Importantly, Toper insists that Inboxbooster is not aimed at marketing companies hoping to get more of their unsolicited email campaigns through to potential customers. “We’re not circumventing the spam filter,” he says. “If that’s the kind of email you’re sending, the reason you’ll end up in spam is because people don’t want to receive your message.”

Rather, Inboxbooster is focused on small businesses and individuals – large companies have often developed their own inhouse tools to improve their email penetration rates, Toper explains. For example, the company works with firms struggling to get invoices paid because their emails requesting that a bill is settled haven’t gone through. It points to examples of couples who have failed to get wedding invites to everyone meant to receive them.

In line with that value proposition, Inboxbooster offers its tools for free to those using them on a one-off basis, though people are invited to make a voluntary contribution to its costs. To monetise the service, the company also offers a subscription model for regular users who need to use the tools more systematically. So far, the company has signed up around 3,000 users.

Toper believes the technology has huge appeal. “In five years’ time, everyone is going to be using a service like this,” he argues. “Email is the only open communication left and it is important to preserve this and make it accessible to all.”

The company’s early-stage funding should help it make a play for a share of this growing market as it comes out of stealth mode and begins marketing its solution more widely. The $1 million of pre-seed funding is coming from the start-up accelerator Y Combinator and a number of prominent business angels.

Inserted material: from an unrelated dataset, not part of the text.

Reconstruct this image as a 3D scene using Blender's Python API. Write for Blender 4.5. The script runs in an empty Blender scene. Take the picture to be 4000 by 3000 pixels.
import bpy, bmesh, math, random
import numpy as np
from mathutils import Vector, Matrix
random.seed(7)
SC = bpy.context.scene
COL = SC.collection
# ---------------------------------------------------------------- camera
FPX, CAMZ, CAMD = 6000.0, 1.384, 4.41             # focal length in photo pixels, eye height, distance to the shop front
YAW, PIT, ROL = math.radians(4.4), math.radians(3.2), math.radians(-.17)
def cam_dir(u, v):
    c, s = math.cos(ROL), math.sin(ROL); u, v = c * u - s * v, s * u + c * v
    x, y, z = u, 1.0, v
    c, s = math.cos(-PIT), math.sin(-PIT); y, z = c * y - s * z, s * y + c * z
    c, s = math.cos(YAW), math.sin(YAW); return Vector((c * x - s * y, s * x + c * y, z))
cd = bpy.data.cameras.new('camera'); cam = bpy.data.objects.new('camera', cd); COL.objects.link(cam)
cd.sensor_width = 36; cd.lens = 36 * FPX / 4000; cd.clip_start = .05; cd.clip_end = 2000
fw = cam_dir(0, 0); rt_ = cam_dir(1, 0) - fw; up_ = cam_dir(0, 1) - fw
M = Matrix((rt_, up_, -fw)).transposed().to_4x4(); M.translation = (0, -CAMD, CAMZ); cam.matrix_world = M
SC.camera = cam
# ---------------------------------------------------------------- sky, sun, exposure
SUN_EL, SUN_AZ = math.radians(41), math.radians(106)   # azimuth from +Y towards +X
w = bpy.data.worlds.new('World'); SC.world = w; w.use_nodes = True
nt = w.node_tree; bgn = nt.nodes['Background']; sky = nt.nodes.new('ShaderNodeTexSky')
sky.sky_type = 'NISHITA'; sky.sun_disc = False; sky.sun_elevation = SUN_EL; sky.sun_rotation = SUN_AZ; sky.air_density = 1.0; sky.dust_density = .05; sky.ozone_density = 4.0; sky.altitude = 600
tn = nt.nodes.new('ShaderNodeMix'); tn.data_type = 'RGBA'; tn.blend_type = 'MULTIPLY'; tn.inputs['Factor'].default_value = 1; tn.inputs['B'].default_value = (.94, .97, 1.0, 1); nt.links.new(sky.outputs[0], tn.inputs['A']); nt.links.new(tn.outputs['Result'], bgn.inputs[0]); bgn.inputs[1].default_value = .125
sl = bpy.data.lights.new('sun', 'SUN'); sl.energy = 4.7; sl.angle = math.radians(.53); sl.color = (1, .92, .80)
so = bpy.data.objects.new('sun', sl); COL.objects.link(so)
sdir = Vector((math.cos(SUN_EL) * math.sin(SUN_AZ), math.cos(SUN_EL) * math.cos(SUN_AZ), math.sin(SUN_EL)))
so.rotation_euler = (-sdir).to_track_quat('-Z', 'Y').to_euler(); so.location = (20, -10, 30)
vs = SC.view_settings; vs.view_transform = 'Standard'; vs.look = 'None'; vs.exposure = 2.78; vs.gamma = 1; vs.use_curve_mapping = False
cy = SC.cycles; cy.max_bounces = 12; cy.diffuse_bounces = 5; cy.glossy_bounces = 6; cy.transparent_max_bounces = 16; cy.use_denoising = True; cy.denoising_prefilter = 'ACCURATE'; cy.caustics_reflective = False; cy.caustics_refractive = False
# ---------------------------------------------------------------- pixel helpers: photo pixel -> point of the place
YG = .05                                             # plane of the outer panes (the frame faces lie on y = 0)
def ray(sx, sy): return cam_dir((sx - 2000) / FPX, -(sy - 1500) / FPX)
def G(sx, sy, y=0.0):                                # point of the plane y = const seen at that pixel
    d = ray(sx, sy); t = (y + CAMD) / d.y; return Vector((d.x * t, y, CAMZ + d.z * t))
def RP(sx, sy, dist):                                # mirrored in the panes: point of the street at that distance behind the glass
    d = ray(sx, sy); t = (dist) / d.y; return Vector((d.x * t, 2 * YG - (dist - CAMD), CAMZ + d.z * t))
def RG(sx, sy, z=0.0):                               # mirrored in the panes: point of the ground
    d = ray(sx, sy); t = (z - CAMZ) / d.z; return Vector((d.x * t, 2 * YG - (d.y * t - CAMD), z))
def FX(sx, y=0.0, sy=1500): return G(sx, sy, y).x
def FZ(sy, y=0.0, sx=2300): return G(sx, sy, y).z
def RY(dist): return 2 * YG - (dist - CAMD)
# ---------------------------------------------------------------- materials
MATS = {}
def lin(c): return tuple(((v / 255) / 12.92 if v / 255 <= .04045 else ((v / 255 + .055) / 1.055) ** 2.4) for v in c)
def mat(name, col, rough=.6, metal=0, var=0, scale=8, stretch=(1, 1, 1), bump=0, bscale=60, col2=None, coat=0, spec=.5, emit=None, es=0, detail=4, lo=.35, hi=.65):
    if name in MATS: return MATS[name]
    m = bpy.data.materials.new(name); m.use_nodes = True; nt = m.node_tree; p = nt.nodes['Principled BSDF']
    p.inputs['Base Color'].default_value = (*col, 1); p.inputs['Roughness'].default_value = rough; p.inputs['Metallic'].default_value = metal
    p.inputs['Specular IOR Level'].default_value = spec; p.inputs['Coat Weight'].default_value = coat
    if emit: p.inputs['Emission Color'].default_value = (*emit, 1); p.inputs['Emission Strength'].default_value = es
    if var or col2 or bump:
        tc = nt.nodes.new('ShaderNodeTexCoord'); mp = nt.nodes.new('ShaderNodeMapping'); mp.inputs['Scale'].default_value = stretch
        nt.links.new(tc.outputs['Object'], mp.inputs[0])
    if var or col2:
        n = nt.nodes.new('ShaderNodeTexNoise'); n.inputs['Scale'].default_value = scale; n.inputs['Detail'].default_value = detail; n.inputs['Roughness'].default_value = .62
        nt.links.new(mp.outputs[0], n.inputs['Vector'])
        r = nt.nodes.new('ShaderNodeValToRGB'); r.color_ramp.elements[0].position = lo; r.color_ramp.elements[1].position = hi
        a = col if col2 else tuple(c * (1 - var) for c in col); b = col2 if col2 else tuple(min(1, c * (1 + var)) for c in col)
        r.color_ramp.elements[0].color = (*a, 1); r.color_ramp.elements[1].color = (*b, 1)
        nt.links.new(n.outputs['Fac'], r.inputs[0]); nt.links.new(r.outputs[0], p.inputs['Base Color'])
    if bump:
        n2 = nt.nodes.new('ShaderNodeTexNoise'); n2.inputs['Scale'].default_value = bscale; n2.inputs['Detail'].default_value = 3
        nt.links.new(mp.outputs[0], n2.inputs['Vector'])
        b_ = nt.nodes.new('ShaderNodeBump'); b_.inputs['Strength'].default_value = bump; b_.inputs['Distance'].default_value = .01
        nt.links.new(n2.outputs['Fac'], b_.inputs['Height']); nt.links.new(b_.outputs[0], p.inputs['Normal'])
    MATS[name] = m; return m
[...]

Y Combinator’s involvement brings Inboxbooster full circle. The company was born out of Toper’s collaboration with co-founder Marcus Eugene at a three-month Y Combinator programme in 2020. The duo noticed that the accelerator’s weekly newsletter was routinely ending up in people’s spam folders, so they built a tool to address the issue, improving the email’s click rate by 35%.

“We are filling a significant gap in the market for others because no other solution fixes the problem in the same way,” says Toper, who saw the appeal of that original tool for a broader audience. “This is a real and painful issue for many.”